*To do:*
The lines to be extracted run from the start of the listing through the line containing "rng = np.random.default_rng(11)"; copy them exactly and nothing else.
■ ■ ■
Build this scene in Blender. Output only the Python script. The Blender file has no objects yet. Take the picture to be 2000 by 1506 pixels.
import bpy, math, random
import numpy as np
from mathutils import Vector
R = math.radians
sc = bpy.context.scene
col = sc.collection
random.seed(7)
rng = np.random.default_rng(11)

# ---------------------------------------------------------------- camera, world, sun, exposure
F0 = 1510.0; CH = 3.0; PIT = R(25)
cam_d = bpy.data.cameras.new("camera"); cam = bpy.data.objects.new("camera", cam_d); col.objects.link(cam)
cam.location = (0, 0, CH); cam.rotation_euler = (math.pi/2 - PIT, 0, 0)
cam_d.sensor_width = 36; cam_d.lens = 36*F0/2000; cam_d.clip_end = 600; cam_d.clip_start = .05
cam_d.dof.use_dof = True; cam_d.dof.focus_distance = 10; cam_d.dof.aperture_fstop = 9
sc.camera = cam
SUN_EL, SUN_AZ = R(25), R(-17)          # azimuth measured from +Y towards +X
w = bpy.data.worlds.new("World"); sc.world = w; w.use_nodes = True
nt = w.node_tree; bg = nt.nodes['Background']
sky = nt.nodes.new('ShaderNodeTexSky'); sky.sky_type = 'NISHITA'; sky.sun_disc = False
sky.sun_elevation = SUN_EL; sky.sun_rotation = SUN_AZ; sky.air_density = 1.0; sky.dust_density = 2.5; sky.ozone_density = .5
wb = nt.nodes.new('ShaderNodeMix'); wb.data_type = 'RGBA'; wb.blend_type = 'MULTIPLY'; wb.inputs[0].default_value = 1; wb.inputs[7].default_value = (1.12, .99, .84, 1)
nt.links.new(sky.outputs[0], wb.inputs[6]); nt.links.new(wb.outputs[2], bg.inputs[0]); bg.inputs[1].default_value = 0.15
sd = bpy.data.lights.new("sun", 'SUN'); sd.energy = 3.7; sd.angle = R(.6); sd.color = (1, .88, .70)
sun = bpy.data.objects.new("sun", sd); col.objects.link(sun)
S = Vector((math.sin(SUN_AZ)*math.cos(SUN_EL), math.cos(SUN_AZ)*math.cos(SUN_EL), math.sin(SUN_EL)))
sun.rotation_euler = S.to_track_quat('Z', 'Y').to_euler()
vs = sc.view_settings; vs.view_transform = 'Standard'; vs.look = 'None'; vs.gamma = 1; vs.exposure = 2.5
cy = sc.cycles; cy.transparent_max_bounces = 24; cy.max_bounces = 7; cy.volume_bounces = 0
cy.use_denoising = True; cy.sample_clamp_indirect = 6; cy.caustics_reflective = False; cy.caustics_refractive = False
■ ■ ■
*Answer to the task:*
Build this scene in Blender. Output only the Python script. The Blender file has no objects yet. Take the picture to be 2000 by 1506 pixels.
import bpy, math, random
import numpy as np
from mathutils import Vector
R = math.radians
sc = bpy.context.scene
col = sc.collection
random.seed(7)
rng = np.random.default_rng(11)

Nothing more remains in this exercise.